_SET TASK:_ Hand back each line, unchanged, from the top down to the line where "R_ = math.radians" sits.

_SUPPLIED INFORMATION:_
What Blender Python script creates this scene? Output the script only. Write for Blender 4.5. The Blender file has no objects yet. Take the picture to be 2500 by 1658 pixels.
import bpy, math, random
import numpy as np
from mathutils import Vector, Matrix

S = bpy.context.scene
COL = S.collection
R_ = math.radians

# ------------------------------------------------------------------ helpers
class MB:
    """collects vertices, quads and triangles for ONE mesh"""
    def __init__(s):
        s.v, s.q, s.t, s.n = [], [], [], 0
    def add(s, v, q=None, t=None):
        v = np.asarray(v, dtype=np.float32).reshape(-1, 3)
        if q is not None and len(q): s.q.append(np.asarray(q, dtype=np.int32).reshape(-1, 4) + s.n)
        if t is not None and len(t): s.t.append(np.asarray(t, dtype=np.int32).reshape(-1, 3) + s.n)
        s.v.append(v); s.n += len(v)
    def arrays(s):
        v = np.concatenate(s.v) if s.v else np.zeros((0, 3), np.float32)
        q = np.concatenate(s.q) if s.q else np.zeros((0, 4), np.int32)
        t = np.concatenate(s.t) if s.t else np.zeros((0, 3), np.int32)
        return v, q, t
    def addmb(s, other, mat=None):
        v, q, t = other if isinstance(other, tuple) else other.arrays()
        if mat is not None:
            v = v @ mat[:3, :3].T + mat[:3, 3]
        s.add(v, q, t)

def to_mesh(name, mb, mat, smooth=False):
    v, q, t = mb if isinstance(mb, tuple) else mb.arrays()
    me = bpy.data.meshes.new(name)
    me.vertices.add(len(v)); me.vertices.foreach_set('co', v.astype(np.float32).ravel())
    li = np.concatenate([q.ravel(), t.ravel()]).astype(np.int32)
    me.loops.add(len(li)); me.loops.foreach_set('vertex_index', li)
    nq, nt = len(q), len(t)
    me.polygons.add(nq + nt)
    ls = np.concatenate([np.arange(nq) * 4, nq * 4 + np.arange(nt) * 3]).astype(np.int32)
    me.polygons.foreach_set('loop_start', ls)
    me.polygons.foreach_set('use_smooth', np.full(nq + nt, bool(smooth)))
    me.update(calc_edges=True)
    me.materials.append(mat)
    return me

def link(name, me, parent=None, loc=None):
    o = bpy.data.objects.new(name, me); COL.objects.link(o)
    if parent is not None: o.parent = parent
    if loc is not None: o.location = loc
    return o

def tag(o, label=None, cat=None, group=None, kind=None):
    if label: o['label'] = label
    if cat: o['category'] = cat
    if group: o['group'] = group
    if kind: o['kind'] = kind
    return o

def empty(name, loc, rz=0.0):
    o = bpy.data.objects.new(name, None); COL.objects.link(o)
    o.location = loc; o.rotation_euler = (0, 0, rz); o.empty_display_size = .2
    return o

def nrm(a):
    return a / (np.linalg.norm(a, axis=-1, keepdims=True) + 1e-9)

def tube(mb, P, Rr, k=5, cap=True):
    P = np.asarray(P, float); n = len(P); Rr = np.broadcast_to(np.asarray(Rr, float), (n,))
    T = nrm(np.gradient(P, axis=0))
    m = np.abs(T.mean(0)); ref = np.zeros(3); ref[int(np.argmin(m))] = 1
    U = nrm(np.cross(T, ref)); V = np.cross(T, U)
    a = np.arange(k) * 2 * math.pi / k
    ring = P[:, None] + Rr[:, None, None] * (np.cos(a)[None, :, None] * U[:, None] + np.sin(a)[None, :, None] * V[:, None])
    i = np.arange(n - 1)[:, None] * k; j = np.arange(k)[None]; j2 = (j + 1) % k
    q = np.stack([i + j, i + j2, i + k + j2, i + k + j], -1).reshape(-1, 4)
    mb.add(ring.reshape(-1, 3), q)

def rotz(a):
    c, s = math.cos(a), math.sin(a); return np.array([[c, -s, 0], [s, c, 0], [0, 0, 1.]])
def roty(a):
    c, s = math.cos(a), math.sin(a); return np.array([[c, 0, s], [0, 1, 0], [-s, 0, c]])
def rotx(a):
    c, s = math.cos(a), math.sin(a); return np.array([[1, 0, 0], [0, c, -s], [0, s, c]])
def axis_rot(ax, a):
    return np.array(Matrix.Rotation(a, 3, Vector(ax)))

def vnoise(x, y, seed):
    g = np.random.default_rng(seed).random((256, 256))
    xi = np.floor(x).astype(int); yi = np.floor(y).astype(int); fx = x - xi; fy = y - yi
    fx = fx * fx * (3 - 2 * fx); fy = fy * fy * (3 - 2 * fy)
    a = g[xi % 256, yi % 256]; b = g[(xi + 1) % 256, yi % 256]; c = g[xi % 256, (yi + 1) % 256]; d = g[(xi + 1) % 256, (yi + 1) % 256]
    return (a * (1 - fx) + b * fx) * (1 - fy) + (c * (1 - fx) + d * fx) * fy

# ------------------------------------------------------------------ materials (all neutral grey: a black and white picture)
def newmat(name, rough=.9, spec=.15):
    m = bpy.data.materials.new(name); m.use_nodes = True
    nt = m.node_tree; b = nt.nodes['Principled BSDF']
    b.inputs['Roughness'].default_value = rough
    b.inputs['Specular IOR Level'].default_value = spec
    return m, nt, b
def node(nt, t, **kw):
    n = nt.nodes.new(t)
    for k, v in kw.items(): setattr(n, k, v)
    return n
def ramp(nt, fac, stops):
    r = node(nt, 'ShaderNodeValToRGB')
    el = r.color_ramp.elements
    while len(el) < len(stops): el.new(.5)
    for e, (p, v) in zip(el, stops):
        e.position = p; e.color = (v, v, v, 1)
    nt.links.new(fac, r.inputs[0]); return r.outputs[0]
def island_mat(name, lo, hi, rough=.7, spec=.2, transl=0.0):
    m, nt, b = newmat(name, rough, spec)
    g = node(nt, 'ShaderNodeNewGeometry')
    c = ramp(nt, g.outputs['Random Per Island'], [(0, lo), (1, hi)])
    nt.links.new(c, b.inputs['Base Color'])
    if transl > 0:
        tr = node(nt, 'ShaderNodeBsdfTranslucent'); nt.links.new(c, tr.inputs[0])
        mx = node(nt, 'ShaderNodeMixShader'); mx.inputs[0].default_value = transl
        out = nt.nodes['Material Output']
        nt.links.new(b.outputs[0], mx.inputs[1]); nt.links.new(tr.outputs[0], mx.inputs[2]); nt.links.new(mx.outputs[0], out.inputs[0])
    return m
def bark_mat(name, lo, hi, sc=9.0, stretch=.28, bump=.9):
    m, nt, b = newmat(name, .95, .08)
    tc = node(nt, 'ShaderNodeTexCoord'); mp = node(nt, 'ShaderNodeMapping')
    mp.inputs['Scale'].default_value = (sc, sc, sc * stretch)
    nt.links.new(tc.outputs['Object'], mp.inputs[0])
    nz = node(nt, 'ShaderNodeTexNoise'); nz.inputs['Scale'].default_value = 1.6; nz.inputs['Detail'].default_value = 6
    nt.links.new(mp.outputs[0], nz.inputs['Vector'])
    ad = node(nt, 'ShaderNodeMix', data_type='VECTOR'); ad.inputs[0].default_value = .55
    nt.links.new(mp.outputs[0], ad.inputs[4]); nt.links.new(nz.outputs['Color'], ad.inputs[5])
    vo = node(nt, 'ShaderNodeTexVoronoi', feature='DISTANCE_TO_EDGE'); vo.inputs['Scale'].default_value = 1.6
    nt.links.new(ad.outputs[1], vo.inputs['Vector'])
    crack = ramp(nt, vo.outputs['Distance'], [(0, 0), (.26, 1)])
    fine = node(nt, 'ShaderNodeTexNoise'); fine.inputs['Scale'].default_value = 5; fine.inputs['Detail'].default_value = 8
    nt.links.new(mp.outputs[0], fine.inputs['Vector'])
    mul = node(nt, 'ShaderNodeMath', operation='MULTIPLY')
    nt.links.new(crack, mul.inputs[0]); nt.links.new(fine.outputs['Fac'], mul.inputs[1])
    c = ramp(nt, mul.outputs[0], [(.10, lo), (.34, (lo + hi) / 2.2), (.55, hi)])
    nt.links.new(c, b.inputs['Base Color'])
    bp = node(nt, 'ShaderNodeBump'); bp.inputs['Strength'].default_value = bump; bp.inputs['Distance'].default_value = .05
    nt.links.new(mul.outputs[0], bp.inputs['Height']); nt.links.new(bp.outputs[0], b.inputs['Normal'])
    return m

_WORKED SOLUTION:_
What Blender Python script creates this scene? Output the script only. Write for Blender 4.5. The Blender file has no objects yet. Take the picture to be 2500 by 1658 pixels.
import bpy, math, random
import numpy as np
from mathutils import Vector, Matrix

S = bpy.context.scene
COL = S.collection
R_ = math.radians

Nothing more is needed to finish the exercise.